I would rather be a citizen of the world. I would rather go explore the wonder it has to offer. I would rather see a penguin in its natural habitat, a lion on a safari, the Hanging Gardens of Babylon, the Nile, the Amazon, the Straits of Gibraltar, the Matterhorn, and the South China Sea. I would rather see the world than worry about "the honor" of being an American. I love my country. I love my home. I love the fact that almost everyone wants to improve it (from their perspective). What I don't love is one person or one party thinking that they have all of the answers. I don't love the Tea Party. I don't love it when people think that everything that really does matter has to be fodder for satire. And, yes, I realize the incredible irony of that statement given my usual writing style. 'Cept for I'm writing about how much Justin Bieber sucks (he does) and how I think that Die Hard is the best Christmas movie ever (it is). I'm not writing about how I've got an answer to the world's or (*gasp*) 'Merikuh's problems.

Kasey, a wiser man than both of us once wrote that if you're dumb, you need to surround with smart people; if you're smart, surround yourself with smart people who disagree with you. And maybe get out of Howell every once in a while.

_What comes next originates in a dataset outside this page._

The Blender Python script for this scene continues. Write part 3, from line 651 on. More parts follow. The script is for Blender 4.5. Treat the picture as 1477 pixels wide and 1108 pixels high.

It might do you some good.

1 comment:

  1. I've posted a link below to a youtube video that I think is apropos in that it provides the right kind of perspective -- the kind you seem to be hinting that we all need. When you boil it all down, all these things you're talking about are things that divide us -- things that perpetuate what I believe to be the wrong side of the paradox of reality: that we're all actually different.

    I know I spend a lot of time in the theoretical and not the practical, and I've had my fair share of psycho-actives, but in the grand scheme of things we're each basically individual elements of a greater whole -- a whole that includes humanity, the things we create, and the planet we live on. And in that grand scheme, another paradox exists: our existence is profoundly important and it is also inconsequential.